Jeremy Waldron, filósofo y jurista neozelandés, expresa que el discurso de odio puede adoptar varias formas: a) La imputación general de hechos ilícitos a los miembros de un grupo (todos son chorros, todos son delincuentes); b) las caracterizaciones que denigran a los miembros de una comunidad, como a (todos) los musulmanes en Francia o a (todos) los mexicanos en Estados Unidos; c) La discriminación genérica en base a la orientación sexual, raza, religión, política, género; d) El establecimiento de prohibiciones en atención a los rasgos definidores del grupo, por ejemplo, impedir la entrada de personas a sitios públicos. Waldron considera necesario instrumentar ciertas herramientas legales para prohibir este tipo de discursos, no por la malicia de sus expresiones, ni siquiera por el reproche moral a su contenido, sino debido a las consecuencias que las incitaciones a la violencia generan en la sociedad y especialmente en referencia a las víctimas de estas cruzadas.
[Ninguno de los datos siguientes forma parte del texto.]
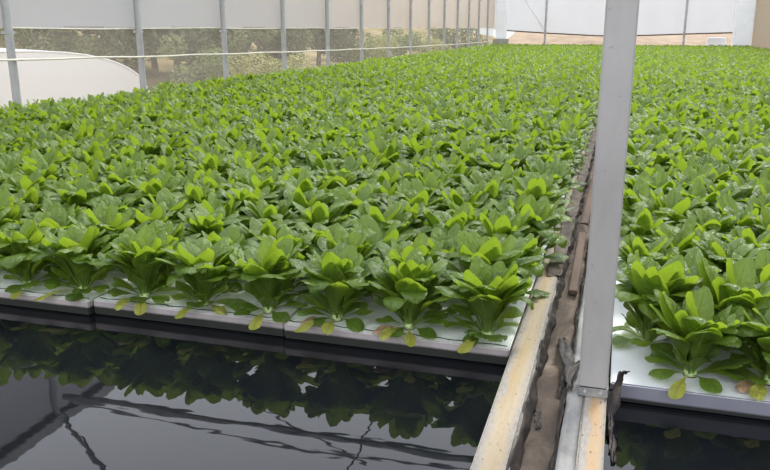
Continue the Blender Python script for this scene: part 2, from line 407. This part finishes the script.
flap('liner_scrap', [(.04, 2.0, .385), (.05, 1.9, .36), (.056, 1.8, .352)], [.012, .02, .008], 'black plastic tail hanging into the right pool below the pole foot', 5)
flap('liner_scrap', [(-.055, 2.3, .40), (-.066, 2.22, .425), (-.078, 2.14, .43), (-.075, 2.06, .415)], [.02, .035, .04, .03], 'folded black plastic scrap against the left side of the pole foot', 7)
flap('liner_scrap', [(-.13, 2.5, .385), (-.10, 2.36, .40), (-.085, 2.2, .41), (-.1, 2.08, .39)], [.03, .05, .045, .02], 'crumpled dark plastic lying across the mud behind the pole foot', 9)
flap('liner_scrap', [(-.15, 1.98, .375), (-.145, 1.93, .382), (-.14, 1.88, .372)], [.02, .025, .01], 'small curled plastic shred on the mud by the cream curb', 11)

# pools
for nm, xa, xb, lab in (('pool_water', -5.98, -.2725, 'dark still water of the left pool mirroring the crop and roof'), ('pool_water', .030, 5.2, 'dark water of the right pool beside the steel pole')):
    bm = bmesh.new(); box(bm, xa, xb, Y0, Y1-1.02, .02, ZW); o = bm_obj(nm, bm, m_water); label(o, lab, 'water', kind='stuff')
for x0, x1, lab in ((-6.04, -5.982, 'low timber pool edge along the left wall, behind the crop'), (5.202, 5.26, 'low timber pool edge along the right wall, behind the crop')):
    bm = bmesh.new(); box(bm, x0, x1, Y0, Y1-1, 0, .40, .006); label(bm_obj('pool_edge', bm, m_timL), lab, 'pool edge')
bm = bmesh.new(); box(bm, XL+.2, XR-.2, Y1-.99, Y1-.93, 0, .40, .006); label(bm_obj('pool_edge', bm, m_timL), 'low timber pool edge at the far end of both beds', 'pool edge')

# ------------------------------------------------------------ floating boards
def make_raft(x0, x1, y0, y1, mat, right):
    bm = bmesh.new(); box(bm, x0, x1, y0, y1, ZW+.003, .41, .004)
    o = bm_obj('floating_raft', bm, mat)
    rr = random.Random(int(x0*100)); bm = bmesh.new()
    if not right:   # dark seam just behind the front lip
        n = 40; V = []
        for i in range(n+1):
            x = x0+.01+(x1-x0-.02)*i/n; wob = .004*math.sin(i*1.3+x0*9)+rr.uniform(-.002, .002)
            V.append((bm.verts.new((x, y0+.022+wob, .4112)), bm.verts.new((x, y0+.028+wob+rr.uniform(0, .003), .4112))))
        for a, b in zip(V, V[1:]): bm.faces.new((a[0], b[0], b[1], a[1]))
        bm_obj('front_seam', bm, m_crack, o)
    return o
SP = .265
pos_names = ['nearest the cream timber curb', 'second to the left of the cream timber curb', 'third to the left of the cream timber curb', 'fourth left of the curb']
xe = -.276; k = 0
while xe-.3 > -5.95:
    x1 = xe-.002; x0 = max(xe-3*SP+.003, -5.95)
    o = make_raft(x0, x1, 2.30+.012*math.sin(k*2.3), 3.36, m_raft, False)
    lab = 'white floating board, front of the left bed, %s from the cream timber curb' % ords[k]
    label(o, lab, 'floating board', 'front boards of the left bed'); xe -= 3*SP; k += 1
    if xe < -3.4: break
xe = .036; k = 0
while xe < 1.6:
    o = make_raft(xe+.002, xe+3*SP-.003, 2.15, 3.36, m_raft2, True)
    label(o, 'white floating board at the front of the right bed, ' + ('touching the pole side' if k == 0 else '%s from the pole' % ords[k]), 'floating board', 'front boards of the right bed'); xe += 3*SP; k += 1
bm = bmesh.new()
for xa, xb in ((-5.96, -.277), (.036, 5.18)):
    n = 7; wd = (xb-xa)/n
    for i in range(n):
        for j in range(32):
            y = 3.364+1.07*j
            if y+1.06 < Y1-1.03: box(bm, xa+wd*i+.002, xa+wd*(i+1)-.002, y, y+1.066, ZW+.003, .409)
box(bm, -5.96, -3.48, 2.31, 3.36, ZW+.003, .409)
box(bm, 1.64, 5.18, 2.16, 3.36, ZW+.003, .409)
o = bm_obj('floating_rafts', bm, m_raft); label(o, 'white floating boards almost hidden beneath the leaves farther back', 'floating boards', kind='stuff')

# ------------------------------------------------------------ leafy plants
def leaf(rng, L, W, az, e0, bend, cup, nu, nv, z0=.01, r0=.008, roll=0., fold=0.):
    if nv >= 8: ts = np.concatenate([np.linspace(0, .84, nv-2), [.92, .975, 1.0]])
    elif nv >= 5: ts = np.array([0, .34, .6, .8, .94, 1.0][:nv+1]) if nv == 5 else np.array([0, .3, .52, .7, .84, .95, 1.0])
    else: ts = np.array([0, .38, .66, .9, 1.0][:nv+1])
    ts = ts[-(nv+1):] if len(ts) > nv+1 else ts
    ca, sa = math.cos(az), math.sin(az)
    pts = []; r, z = r0, z0; pt = 0.; e = e0
    sub = 24; tt = np.linspace(0, 1, sub+1); R_ = [r]; Z_ = [z]; E_ = [e0]
    for i in range(sub):
        tm = (tt[i]+tt[i+1])/2; e = e0-bend*tm**1.8-fold*max(0, tm-.62)**1.2*3.4
        r += L/sub*math.cos(e); z += L/sub*math.sin(e); R_.append(r); Z_.append(z); E_.append(e)
    lat0 = rng.uniform(-.12, .12)*L
    V = []; UV = []
    ph = rng.uniform(0, 6.28); wav = rng.uniform(.0015, .005)
    for t in ts:
        r = np.interp(t, tt, R_); z = np.interp(t, tt, Z_); e = np.interp(t, tt, E_)
        s = max(0., (t-.16)/.84)
        wd = .13+.0*t
        if s > 0:
            wd = (1-((s-.64)/.36)**2)**.5 if s > .64 and s < 1 else (.13+.87*math.sin(PI/2*s/.64)**2.6 if s <= .64 else 0.)
        if t >= 1: wd = .26 if nv >= 8 else .42
        wd *= W/2
        lat = lat0*t*t
        for k in range(nu+1):
            u = k/nu*2-1
            x = u*wd; lift = cup*abs(u)**1.7*wd*(1-.9*t*t)-.6*wd*abs(u)**2*max(0, t-.5)*1.8 + wav*math.sin(t*11+ph+u*2.2)*abs(u)*min(1, s*2)
            if t >= 1: lift -= .0
            dz = x*math.sin(roll)
            x2 = x*math.cos(roll)+lat
            rr = r-math.sin(e)*lift; zz = z+math.cos(e)*lift+dz*.6
            back = .0
            if t >= 1: zz -= abs(u)*.001
            V.append((rr*ca-x2*sa, rr*sa+x2*ca, max(zz, .004))); UV.append((k/nu, t))
    F = []
    for j in range(len(ts)-1):
        for k in range(nu):
            a = j*(nu+1)+k; F.append((a, a+1, a+nu+2, a+nu+1))
    return V, F, UV
GA = 2.39996
def rosette(seed, n, nu, nv, H=.285, WS=1., FP=.75, SK=12):
    rng = random.Random(seed); V = []; F = []; UV = []; T = []
    a0 = rng.uniform(0, 6.28)
    for i in range(n):
        q = i/(n-1)             # 0 heart .. 1 oldest
        az = a0+i*GA+rng.uniform(-.3, .3)
        if q < .36:  L, W, e0, bd, cup, tone, r0 = H*rng.uniform(.88, 1.06), rng.uniform(.078, .1), math.radians(rng.uniform(76, 88)), rng.uniform(.1, .7), .4, rng.uniform(.6, 1), .006
        elif q < .7: L, W, e0, bd, cup, tone, r0 = H*rng.uniform(.84, 1.04), rng.uniform(.085, .112), math.radians(rng.uniform(66, 82)), rng.uniform(.4, 1.1), .45, rng.uniform(.3, .8), .012
        else: L, W, e0, bd, cup, tone, r0 = H*rng.uniform(.42, .72), rng.uniform(.05, .075), math.radians(rng.uniform(30, 66)), rng.uniform(.3, .9), .3, rng.uniform(.0, .4), .016
        if q > .7: L, W, e0, bd, tone = H*rng.uniform(.34, .62), rng.uniform(.055, .078), math.radians(rng.uniform(SK, 76)), rng.uniform(.0, .5), rng.uniform(0, .5)
        if q > .86: L, W, e0, bd, tone = H*rng.uniform(.36, .5), rng.uniform(.062, .082), math.radians(rng.uniform(10, 34)), rng.uniform(.3, .7), rng.uniform(0, .4)
        fold = (rng.uniform(.9, 2.6) if q > .12 else rng.uniform(.3, 1.2)) if rng.random() < FP and q < .7 else rng.uniform(0, .4)
        W *= .95*WS; cup *= .7; e0 += rng.uniform(-.12, .1)
        v, f, uv = leaf(rng, L, W, az, e0, bd, cup, nu, nv, .01, r0, rng.uniform(-.25, .25), fold)
        b = len(V); V += v; UV += uv; F += [tuple(x+b for x in q_) for q_ in f]; T += [tone]*len(v)
    return np.array(V, np.float32), np.array(F, np.int32), np.array(UV, np.float32), np.array(T, np.float32)
def mesh_np(name, V, F, UV, T, mat):
    me = D.meshes.new(name); nf = len(F)
    me.vertices.add(len(V)); me.vertices.foreach_set('co', V.ravel())
    me.loops.add(nf*4); me.loops.foreach_set('vertex_index', F.ravel())
    me.polygons.add(nf); me.polygons.foreach_set('loop_start', np.arange(nf, dtype=np.int32)*4)
    me.update(calc_edges=True)
    ul = me.uv_layers.new(name='UVMap'); ul.data.foreach_set('uv', UV[F.ravel()].ravel())
    at = me.attributes.new('tone', 'FLOAT', 'POINT'); at.data.foreach_set('value', T)
    me.polygons.foreach_set('use_smooth', np.ones(nf, bool)); me.materials.append(mat); me.update(); me.validate()
    return me
near = [mesh_np('foliage', *rosette(100+i, 50, 6, 11, WS=.93, FP=.38, SK=30), m_leaf) for i in range(7)]
mid = [rosette(200+i, 30, 3, 6, WS=.88) for i in range(5)]
low = [rosette(300+i, 14, 2, 5) for i in range(4)]
midm = [mesh_np('leafy_plant', *rosette(150+i, 46, 4, 8, WS=.86), m_leaf) for i in range(7)]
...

Los discursos de odio, para Waldron, rompen con el tejido básico de una sociedad democrática, puesto que menoscaban la dignidad y los derechos de las personas, en una escalada cuyas manifestaciones más agudas conocemos demasiado bien, por desgracia. He aquí otro círculo infernal: la persecución de los proyectos de vida de las personas discriminadas provoca el reforzamiento de su vulnerabilidad y su aislamiento, de modo que el estigma se perpetúa, sobre todo en ausencia de intervención estatal, o peor aún, con la complicidad del Estado y de la normativa, y con ello, se mantienen y agudizan los discursos de odio. La sociedad solo puede salvarse recordando su pasado y encarando con argumentos sólidos y eficaces a quienes pretenden manipular las conciencias y las instituciones. La discusión a cara descubierta, para prohibir actos violentos, vengan de donde vengan, es hoy más que nunca una tarea urgente, para que la libertad y la dignidad humana no sean nada más que letra muerta.